* To be done: Give a verbatim copy of the lines below, minus the pictures.

* Data provided:
= = = = =

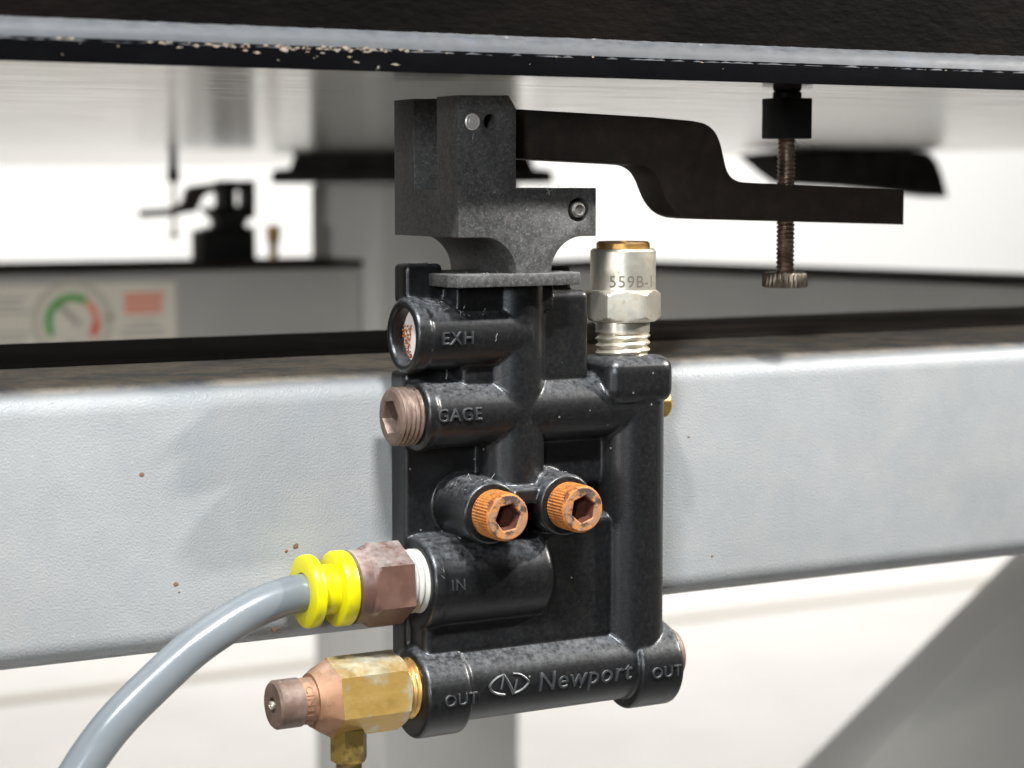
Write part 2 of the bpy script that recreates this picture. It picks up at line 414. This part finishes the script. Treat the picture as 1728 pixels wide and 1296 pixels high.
# raised writing
for (wd, sz, fn_, th_) in (('EXH', 3.55, on_x_cyl(-24.4, 15.6, 0, ZE, 6.95), .36), ('GAGE', 3.55, on_x_cyl(-25.3, .6, 0, ZG, 6.75), .36),
        ('IN', 3.1, on_x_cyl(-23.0, -32.6, 1, ZI, 9.1), .14), ('OUT', 3.3, on_x_cyl(-25.0, -55.3, 0, -54.2, 8.95), .34),
        ('OUT', 3.3, on_x_cyl(23.1, -55.3, 0, -54.2, 8.95), .34), ('Newport', 5.5, on_x_cyl(-3.4, -55.0, 0, -53.3, 7.6, .12), .34)):
    bm = NB(); text_bm(bm, wd, sz, fn_, th_, spacing=1.1)
    bmesh.ops.recalc_face_normals(bm, faces=bm.faces[:])
    obj('raised_lettering', bm, letterm, vb, ang=40)
bm = NB()
fn = on_x_cyl(-14.2, -54.8, 0, -53.3, 7.62)
def stroke(pts, r=.27):
    tube(bm, [fn(x, y, .06) for x, y, *_ in [tuple(p) for p in spline([(x, y, 0) for x, y in pts], 6)]], r, 8)
stroke([(3.3, 4.0), (1.9, 3.6), (.7, 2.9), (0, 2.0), (.6, 1.0), (1.9, .35), (3.4, 0)])
stroke([(5.4, 4.0), (6.9, 3.7), (8.1, 2.9), (8.8, 2.0), (8.1, 1.1), (6.9, .4), (5.4, 0)])
stroke([(3.3, 4.0), (4.3, 2.2), (5.4, 0)], .33)
stroke([(2.6, 1.2), (2.9, 2.4), (3.3, 4.0)], .24)
stroke([(5.4, 0), (5.9, 1.6), (6.2, 2.8)], .24)
obj('raised_emblem', bm, letterm, vb)

# bracket with slot, notch, fillets
prof = [(-24.4, 63.3), (-13.4, 63.5), (-11.7, 61.0), (-11.7, 45.7), (6.45, 45.7), (6.45, 36.2)]
prof += arc(3.2+.2, 29.0, 7.2, 90, 176, 12)
prof += [(-3.9, 26.9), (-11.6, 26.9)] + arc(-18.9, 28.9, 7.3, 2, 90, 12) + [(-24.4, 36.2)]
bm = NB(); prism(bm, prof, -14, 14)
SH = Vector((2.15, 4, .05))
bm.transform(Matrix.Translation(SH))
br = obj('pivot_bracket', bm, alu, vt)
def cutter(fn_):
    b = NB(); fn_(b); b.transform(Matrix.Translation(SH)); o = obj('cut', b, alu); return o
cuts = [cutter(lambda b: box(b, -40, 20, -5, 5, 45.4, 70)),
        cutter(lambda b: rev(b, [(9, 1.55), (16, 1.55)], 'Y', (-17.3, 0, 58.35), 40)),
        cutter(lambda b: rev(b, [(11, 2.35), (16, 2.35)], 'Y', (2.4, 0, 41.4), 48))]
for c in cuts:
    md = br.modifiers.new('b', 'BOOLEAN'); md.operation = 'DIFFERENCE'; md.object = c; md.solver = 'EXACT'
md = br.modifiers.new('v', 'BEVEL'); md.width = .00025; md.segments = 2; md.limit_method = 'ANGLE'; md.angle_limit = radians(40)
bake(br, 40)
for c in cuts: me = c.data; bpy.data.objects.remove(c); bpy.data.meshes.remove(me)
pinm = M('bright_steel_pin', (.62, .58, .54), .45, .6, bump=[(600, .04)])
bm = NB(); rev(bm, [(13, 1.6), (14.15, 1.6), (14.3, 1.4), (14.22, 1.0), (14.22, .95), (14.3, .8), (14.24, .45), (14.24, .4), (14.3, .25), (14.3, .1)], 'Y', (-21.3, 0, 58.3), 40)
bm.transform(Matrix.Translation(SH)); obj('pivot_pin', bm, pinm, br)
greypin = M('dull_grey_pin', (.20, .185, .165), .45, .7, dust=((.4, .38, .34), .3, 400))
bm = NB(); rev(bm, [(10, 1.55), (14.0, 1.55), (14.45, 1.2), (14.5, 1.05), (14.1, .85), (14.1, .1)], 'Y', (2.4, 0, 41.4), 40)
bm.transform(Matrix.Translation(SH)); obj('stop_pin', bm, greypin, br)
holem = M('drill_hole_shade', (.004, .004, .004), .8)
bm = NB(); box(bm, -11.5, -7.2, 6, 9.5, 45.6, 47.2, .3); bm.transform(Matrix.Translation(SH)); obj('spring_tab', bm, alu, br)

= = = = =

* Task result:
Write part 2 of the bpy script that recreates this picture. It picks up at line 414. This part finishes the script. Treat the picture as 1728 pixels wide and 1296 pixels high.
# raised writing
for (wd, sz, fn_, th_) in (('EXH', 3.55, on_x_cyl(-24.4, 15.6, 0, ZE, 6.95), .36), ('GAGE', 3.55, on_x_cyl(-25.3, .6, 0, ZG, 6.75), .36),
        ('IN', 3.1, on_x_cyl(-23.0, -32.6, 1, ZI, 9.1), .14), ('OUT', 3.3, on_x_cyl(-25.0, -55.3, 0, -54.2, 8.95), .34),
        ('OUT', 3.3, on_x_cyl(23.1, -55.3, 0, -54.2, 8.95), .34), ('Newport', 5.5, on_x_cyl(-3.4, -55.0, 0, -53.3, 7.6, .12), .34)):
    bm = NB(); text_bm(bm, wd, sz, fn_, th_, spacing=1.1)
    bmesh.ops.recalc_face_normals(bm, faces=bm.faces[:])
    obj('raised_lettering', bm, letterm, vb, ang=40)
bm = NB()
fn = on_x_cyl(-14.2, -54.8, 0, -53.3, 7.62)
def stroke(pts, r=.27):
    tube(bm, [fn(x, y, .06) for x, y, *_ in [tuple(p) for p in spline([(x, y, 0) for x, y in pts], 6)]], r, 8)
stroke([(3.3, 4.0), (1.9, 3.6), (.7, 2.9), (0, 2.0), (.6, 1.0), (1.9, .35), (3.4, 0)])
stroke([(5.4, 4.0), (6.9, 3.7), (8.1, 2.9), (8.8, 2.0), (8.1, 1.1), (6.9, .4), (5.4, 0)])
stroke([(3.3, 4.0), (4.3, 2.2), (5.4, 0)], .33)
stroke([(2.6, 1.2), (2.9, 2.4), (3.3, 4.0)], .24)
stroke([(5.4, 0), (5.9, 1.6), (6.2, 2.8)], .24)
obj('raised_emblem', bm, letterm, vb)

# bracket with slot, notch, fillets
prof = [(-24.4, 63.3), (-13.4, 63.5), (-11.7, 61.0), (-11.7, 45.7), (6.45, 45.7), (6.45, 36.2)]
prof += arc(3.2+.2, 29.0, 7.2, 90, 176, 12)
prof += [(-3.9, 26.9), (-11.6, 26.9)] + arc(-18.9, 28.9, 7.3, 2, 90, 12) + [(-24.4, 36.2)]
bm = NB(); prism(bm, prof, -14, 14)
SH = Vector((2.15, 4, .05))
bm.transform(Matrix.Translation(SH))
br = obj('pivot_bracket', bm, alu, vt)
def cutter(fn_):
    b = NB(); fn_(b); b.transform(Matrix.Translation(SH)); o = obj('cut', b, alu); return o
cuts = [cutter(lambda b: box(b, -40, 20, -5, 5, 45.4, 70)),
        cutter(lambda b: rev(b, [(9, 1.55), (16, 1.55)], 'Y', (-17.3, 0, 58.35), 40)),
        cutter(lambda b: rev(b, [(11, 2.35), (16, 2.35)], 'Y', (2.4, 0, 41.4), 48))]
for c in cuts:
    md = br.modifiers.new('b', 'BOOLEAN'); md.operation = 'DIFFERENCE'; md.object = c; md.solver = 'EXACT'
md = br.modifiers.new('v', 'BEVEL'); md.width = .00025; md.segments = 2; md.limit_method = 'ANGLE'; md.angle_limit = radians(40)
bake(br, 40)
for c in cuts: me = c.data; bpy.data.objects.remove(c); bpy.data.meshes.remove(me)
pinm = M('bright_steel_pin', (.62, .58, .54), .45, .6, bump=[(600, .04)])
bm = NB(); rev(bm, [(13, 1.6), (14.15, 1.6), (14.3, 1.4), (14.22, 1.0), (14.22, .95), (14.3, .8), (14.24, .45), (14.24, .4), (14.3, .25), (14.3, .1)], 'Y', (-21.3, 0, 58.3), 40)
bm.transform(Matrix.Translation(SH)); obj('pivot_pin', bm, pinm, br)
greypin = M('dull_grey_pin', (.20, .185, .165), .45, .7, dust=((.4, .38, .34), .3, 400))
bm = NB(); rev(bm, [(10, 1.55), (14.0, 1.55), (14.45, 1.2), (14.5, 1.05), (14.1, .85), (14.1, .1)], 'Y', (2.4, 0, 41.4), 40)
bm.transform(Matrix.Translation(SH)); obj('stop_pin', bm, greypin, br)
holem = M('drill_hole_shade', (.004, .004, .004), .8)
bm = NB(); box(bm, -11.5, -7.2, 6, 9.5, 45.6, 47.2, .3); bm.transform(Matrix.Translation(SH)); obj('spring_tab', bm, alu, br)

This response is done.